Aus Mafra kommt auch ein sehr beliebtes im Holzofen gebackenes Sauerteigbrot, welches backwarm am Morgen in Beuteln an die Türen der Häuser von Mata Pequena gehängt wird und damit die Grundlage für ein leckeres Frühstück schafft.
An Wochenenden werden hin und wieder besondere Aktivitäten angeboten, wie beispielsweise ein Abend mit einem traditionellen Geschichtenerzähler (allerdings auf Portugiesisch), geführte Wanderungen zum Meer, oder zu den Windmühlen der Umgebung.
Wir haben schon viele schöne Wochenenden dort verbracht, mit befreundeten Familien, mit angereisten Eltern oder einfach allein mit unseren Kindern. Manchmal kommen wir am Wochenende auch nur auf einen Kurzbesuch vorbei, um auf der netten Terrasse des kleinen Restaurants Tasquinha do Gil eine leckere Mahlzeit einzunehmen. Denn ein so idyllisches Dorfrestaurant gibt es sonst kaum irgendwo in der näheren Umgebung.
Aldeia Mata Pequena
Informationen und Reservierungen:
aldeiadamatapequena.com
Anfahrt:
Von Lissabon mit dem eigenen Auto auf der A8 nach Norden fahren, dann bei der Ausfahrt 5 die A21 nach Mafra nehmen. Hier die Ausfahrt 3 nach Mafra (Este) nehmen und über São Miguel de Alcainça und Arrifana nach Mata Pequena weiterfahren.
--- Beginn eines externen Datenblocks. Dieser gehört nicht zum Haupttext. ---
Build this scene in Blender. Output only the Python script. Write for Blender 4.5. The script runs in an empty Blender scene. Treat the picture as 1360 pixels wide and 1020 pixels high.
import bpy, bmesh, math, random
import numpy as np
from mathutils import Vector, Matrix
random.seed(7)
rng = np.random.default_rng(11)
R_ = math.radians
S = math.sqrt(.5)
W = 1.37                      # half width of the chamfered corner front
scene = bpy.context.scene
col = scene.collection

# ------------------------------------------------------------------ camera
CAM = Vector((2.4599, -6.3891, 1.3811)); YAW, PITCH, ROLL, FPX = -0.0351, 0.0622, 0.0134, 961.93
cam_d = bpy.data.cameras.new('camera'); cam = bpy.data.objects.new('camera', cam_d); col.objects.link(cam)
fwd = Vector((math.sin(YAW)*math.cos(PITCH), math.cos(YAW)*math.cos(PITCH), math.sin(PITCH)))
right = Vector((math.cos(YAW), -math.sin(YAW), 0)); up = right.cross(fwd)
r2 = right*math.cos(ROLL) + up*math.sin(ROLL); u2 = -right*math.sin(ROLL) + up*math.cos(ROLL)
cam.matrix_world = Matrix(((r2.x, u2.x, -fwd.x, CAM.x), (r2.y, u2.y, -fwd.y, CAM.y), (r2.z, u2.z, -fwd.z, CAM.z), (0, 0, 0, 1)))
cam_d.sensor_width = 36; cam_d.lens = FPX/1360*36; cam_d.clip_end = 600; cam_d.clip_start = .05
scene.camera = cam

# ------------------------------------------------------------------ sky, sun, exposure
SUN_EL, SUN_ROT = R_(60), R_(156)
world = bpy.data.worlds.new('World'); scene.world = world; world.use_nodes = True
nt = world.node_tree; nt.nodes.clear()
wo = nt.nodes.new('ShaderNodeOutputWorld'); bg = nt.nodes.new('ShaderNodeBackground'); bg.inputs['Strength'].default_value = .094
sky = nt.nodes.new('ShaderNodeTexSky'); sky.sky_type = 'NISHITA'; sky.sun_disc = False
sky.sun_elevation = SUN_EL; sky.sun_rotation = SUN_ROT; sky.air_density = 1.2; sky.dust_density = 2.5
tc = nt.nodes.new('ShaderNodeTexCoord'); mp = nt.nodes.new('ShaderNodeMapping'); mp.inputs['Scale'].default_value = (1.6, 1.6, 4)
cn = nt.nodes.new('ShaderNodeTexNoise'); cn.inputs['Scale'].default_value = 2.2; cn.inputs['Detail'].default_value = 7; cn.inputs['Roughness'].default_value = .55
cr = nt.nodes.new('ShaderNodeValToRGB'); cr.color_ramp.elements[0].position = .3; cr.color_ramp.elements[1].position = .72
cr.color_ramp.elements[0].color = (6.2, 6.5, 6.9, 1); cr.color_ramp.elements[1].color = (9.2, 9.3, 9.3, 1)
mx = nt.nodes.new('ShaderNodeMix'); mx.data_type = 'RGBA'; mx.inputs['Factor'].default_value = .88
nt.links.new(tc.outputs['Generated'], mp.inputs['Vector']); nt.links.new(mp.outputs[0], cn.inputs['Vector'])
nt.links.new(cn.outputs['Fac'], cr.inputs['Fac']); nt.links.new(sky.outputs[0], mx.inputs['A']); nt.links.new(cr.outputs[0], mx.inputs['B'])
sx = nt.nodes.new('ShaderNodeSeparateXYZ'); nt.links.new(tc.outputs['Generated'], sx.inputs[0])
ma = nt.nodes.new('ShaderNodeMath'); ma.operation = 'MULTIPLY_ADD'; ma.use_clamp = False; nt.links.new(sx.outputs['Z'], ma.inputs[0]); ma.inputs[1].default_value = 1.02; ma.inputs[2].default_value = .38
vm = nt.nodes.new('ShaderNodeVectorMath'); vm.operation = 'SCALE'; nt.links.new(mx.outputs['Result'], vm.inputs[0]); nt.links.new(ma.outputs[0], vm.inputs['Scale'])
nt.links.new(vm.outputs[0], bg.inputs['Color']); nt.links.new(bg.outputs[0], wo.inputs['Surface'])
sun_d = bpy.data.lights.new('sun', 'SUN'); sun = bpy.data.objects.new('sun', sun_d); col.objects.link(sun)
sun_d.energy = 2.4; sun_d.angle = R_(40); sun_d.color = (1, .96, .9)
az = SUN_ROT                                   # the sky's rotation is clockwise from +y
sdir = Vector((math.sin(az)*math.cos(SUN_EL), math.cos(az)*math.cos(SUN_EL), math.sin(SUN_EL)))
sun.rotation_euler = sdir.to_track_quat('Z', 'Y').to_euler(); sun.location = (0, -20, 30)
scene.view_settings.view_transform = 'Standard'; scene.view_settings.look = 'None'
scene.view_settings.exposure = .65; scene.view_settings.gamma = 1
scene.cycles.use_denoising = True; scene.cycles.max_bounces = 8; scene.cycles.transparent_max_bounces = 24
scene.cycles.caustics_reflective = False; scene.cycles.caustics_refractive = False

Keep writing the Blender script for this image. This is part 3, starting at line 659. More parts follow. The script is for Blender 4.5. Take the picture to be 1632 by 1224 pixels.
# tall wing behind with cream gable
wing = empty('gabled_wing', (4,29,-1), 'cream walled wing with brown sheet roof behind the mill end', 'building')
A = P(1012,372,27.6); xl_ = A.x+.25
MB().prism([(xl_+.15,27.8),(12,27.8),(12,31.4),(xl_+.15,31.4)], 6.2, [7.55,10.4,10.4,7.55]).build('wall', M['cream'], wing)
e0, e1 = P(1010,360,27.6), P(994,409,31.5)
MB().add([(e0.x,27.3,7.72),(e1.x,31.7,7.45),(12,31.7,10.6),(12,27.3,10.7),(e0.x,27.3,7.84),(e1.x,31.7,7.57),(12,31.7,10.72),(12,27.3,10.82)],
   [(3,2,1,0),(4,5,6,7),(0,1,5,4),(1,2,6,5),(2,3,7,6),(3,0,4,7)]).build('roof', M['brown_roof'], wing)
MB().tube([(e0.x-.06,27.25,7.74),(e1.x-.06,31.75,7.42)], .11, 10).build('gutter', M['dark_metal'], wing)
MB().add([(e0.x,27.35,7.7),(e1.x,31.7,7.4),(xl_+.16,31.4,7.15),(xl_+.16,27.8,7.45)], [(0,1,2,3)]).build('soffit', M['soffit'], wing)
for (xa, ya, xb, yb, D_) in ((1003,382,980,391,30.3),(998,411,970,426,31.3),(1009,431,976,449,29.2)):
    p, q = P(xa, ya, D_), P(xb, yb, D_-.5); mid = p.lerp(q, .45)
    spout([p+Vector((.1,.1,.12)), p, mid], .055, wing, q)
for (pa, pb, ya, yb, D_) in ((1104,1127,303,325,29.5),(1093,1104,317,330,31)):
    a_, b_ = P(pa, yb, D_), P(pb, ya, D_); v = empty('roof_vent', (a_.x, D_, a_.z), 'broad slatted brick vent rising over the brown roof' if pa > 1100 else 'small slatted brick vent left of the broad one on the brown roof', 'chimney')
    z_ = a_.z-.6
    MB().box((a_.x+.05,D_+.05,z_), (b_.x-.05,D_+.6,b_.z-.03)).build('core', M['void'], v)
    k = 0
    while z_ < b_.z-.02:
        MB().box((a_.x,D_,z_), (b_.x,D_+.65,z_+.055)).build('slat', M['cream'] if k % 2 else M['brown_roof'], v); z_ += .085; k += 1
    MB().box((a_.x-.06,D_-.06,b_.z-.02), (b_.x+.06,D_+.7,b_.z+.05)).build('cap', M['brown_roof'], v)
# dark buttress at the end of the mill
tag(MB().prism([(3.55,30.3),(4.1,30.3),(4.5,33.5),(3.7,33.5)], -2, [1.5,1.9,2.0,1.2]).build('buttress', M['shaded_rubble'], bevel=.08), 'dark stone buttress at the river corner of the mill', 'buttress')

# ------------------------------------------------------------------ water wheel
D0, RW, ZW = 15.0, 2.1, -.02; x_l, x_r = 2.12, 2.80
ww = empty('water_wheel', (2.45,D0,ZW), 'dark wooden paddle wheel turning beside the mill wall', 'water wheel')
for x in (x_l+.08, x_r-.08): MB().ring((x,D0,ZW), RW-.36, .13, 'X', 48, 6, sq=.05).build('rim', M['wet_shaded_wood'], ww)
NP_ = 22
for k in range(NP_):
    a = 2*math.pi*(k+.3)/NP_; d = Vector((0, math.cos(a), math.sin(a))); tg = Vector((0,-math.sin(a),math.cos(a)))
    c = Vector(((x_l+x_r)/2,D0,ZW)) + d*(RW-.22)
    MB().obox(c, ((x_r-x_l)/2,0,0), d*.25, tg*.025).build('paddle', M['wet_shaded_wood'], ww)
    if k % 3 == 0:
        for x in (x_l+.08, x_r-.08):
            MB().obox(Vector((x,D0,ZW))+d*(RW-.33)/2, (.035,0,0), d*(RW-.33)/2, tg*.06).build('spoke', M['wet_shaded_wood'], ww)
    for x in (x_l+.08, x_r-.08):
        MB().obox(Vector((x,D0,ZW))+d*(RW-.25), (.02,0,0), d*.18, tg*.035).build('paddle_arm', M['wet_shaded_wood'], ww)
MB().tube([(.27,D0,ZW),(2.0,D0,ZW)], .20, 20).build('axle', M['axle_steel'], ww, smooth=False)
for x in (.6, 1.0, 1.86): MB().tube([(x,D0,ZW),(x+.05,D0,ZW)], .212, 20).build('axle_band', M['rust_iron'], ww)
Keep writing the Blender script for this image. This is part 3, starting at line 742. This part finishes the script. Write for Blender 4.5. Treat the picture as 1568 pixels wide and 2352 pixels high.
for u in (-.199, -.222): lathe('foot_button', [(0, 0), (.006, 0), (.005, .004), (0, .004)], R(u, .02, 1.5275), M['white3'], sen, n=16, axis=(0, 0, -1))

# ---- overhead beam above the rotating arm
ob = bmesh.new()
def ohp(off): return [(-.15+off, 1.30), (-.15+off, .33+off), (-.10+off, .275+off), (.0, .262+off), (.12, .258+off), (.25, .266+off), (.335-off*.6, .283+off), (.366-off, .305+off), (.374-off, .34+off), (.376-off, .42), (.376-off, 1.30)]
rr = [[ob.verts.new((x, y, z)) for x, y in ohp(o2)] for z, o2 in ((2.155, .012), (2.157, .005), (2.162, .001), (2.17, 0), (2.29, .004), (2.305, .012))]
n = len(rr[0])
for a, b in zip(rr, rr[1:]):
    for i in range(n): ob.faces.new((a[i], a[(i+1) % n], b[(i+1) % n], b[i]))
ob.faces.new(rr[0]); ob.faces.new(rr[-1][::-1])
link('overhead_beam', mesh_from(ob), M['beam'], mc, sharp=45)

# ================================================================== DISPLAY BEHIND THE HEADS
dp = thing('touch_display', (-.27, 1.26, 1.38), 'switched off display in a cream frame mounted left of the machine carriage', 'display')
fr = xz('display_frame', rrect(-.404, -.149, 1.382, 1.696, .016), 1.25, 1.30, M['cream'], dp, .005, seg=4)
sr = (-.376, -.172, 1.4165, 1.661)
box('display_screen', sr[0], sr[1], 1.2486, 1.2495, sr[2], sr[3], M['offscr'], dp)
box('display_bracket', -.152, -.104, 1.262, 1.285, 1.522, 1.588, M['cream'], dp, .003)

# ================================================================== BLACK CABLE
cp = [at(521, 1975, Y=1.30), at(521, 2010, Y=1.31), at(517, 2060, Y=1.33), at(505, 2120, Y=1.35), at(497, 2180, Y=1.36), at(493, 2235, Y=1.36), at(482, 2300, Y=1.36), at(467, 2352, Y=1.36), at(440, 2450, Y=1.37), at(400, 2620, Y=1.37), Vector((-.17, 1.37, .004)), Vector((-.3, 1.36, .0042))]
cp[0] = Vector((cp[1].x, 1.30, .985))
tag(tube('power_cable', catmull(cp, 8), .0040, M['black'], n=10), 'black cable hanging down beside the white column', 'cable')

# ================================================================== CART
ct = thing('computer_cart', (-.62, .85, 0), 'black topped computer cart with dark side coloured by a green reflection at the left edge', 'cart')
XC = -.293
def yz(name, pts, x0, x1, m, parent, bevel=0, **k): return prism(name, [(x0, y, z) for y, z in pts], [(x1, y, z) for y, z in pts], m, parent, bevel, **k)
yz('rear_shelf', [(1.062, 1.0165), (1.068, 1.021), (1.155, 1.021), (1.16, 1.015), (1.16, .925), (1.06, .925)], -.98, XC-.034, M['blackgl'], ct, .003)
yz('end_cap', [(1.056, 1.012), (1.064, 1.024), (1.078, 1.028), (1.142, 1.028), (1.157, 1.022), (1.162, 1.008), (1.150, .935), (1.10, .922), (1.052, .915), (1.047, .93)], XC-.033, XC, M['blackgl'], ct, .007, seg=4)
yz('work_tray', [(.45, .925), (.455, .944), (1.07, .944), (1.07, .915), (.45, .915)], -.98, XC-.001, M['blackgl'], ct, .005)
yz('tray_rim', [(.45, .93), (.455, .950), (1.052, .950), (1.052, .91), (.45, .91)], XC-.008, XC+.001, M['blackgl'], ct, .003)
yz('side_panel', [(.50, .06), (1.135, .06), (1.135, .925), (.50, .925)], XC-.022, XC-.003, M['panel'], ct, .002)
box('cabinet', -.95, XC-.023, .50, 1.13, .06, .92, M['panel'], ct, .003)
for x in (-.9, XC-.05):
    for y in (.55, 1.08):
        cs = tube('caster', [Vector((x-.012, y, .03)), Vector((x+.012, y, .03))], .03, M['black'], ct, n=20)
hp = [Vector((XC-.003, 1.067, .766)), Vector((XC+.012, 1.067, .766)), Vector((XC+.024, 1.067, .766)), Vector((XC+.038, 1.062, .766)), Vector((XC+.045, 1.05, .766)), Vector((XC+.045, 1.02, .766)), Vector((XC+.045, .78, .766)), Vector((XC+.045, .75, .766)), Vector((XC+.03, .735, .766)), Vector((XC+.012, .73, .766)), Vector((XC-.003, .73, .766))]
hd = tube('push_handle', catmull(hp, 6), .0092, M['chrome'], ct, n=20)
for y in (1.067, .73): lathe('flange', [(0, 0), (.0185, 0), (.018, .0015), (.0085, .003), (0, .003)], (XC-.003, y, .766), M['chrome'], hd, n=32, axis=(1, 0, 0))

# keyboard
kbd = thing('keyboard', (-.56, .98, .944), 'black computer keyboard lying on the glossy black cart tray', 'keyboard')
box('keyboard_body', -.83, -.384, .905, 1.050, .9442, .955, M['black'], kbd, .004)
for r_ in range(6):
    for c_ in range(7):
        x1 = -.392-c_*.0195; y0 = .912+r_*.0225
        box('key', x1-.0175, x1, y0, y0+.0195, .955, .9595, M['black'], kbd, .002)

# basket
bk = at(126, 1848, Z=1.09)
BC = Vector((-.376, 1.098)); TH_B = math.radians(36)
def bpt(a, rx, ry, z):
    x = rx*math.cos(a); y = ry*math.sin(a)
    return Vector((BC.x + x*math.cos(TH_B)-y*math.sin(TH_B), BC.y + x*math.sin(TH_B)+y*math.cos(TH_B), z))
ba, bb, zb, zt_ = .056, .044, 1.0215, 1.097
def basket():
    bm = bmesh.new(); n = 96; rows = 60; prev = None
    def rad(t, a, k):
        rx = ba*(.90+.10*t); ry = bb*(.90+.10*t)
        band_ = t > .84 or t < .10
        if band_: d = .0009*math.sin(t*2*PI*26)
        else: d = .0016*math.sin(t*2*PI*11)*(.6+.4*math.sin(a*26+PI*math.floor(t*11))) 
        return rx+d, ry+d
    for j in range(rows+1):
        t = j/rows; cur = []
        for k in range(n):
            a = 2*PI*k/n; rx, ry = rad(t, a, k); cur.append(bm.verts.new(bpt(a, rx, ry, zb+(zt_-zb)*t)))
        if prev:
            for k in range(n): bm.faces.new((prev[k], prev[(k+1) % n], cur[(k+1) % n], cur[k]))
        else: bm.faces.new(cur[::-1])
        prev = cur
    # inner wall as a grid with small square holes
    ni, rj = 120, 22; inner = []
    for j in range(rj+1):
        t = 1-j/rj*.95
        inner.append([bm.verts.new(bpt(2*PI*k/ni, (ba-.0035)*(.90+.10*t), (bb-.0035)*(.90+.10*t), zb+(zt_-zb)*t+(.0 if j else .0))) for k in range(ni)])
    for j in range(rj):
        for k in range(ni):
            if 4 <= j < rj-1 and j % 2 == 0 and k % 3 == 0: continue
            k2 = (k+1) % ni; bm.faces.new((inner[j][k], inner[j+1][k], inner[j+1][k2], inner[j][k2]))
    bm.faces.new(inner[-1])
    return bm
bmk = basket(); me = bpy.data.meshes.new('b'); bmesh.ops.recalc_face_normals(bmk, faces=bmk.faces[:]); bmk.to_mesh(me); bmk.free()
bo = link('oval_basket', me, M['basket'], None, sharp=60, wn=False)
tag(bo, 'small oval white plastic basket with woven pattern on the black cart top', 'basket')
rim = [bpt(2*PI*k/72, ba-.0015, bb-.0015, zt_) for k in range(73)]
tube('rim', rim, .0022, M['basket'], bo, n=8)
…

GPS (Parkplatz): 38.89611188073358, -9.320224373311694
Mitbringen:
Spiele für Hof und Straße, Fahrräder, Dreiräder und Roller eignen sich natürlich besonders, um die alte Dorfstraße gebührlich zu nutzen. Warme Kleidung, Regenschirme und Taschenlampen sind in den kühleren Jahreszeiten sicherlich nützlich.
Ausflugsziele in der Nähe:
Palacio Nacional de Mafra: palaciomafra.gov.pt
Vulkan Penedo do Lexim: 38.892449, -9.311165
Tapada de Mafra: tapadademafra.pt
Aldeia Típica Sobreiro: www.cm-mafra.pt/pages/1088
2 Kommentare
Ui, das sieht nach einem echt coolen und touristenfreien Geheimtipp aus, oder? Vielleicht solltest du es nicht allzu sehr promoten, damit es so hübsch bleibt 😉
LG
Jenny
Nun ja, ein richtiger Geheimtipp ist Mata Pequena in Portugal seit Jahren nicht mehr. Du musst schon rechtzeitig reservieren, damit Du auch tatsächlich eines der Häuser bekommst. Trotzdem lohnt sich ein Aufenthalt auf jeden Fall. Wir mögen auch speziell die beiden Gastgeber Ana und Diogo, die wirklich ausgesprochen nett sind. Und da Mata Pequena tatsächlich ein sehr kleines Dorf ist, freuen wir uns eigentlich eher, als dass wir uns unwohl fühlen, wenn im Nachbargarten eine andere Familie frühstückt, potentielle Freund*innen für unser beiden Töchter. Alles ist sehr überschaubar und weit entfernt von einer „Ferienanlage“.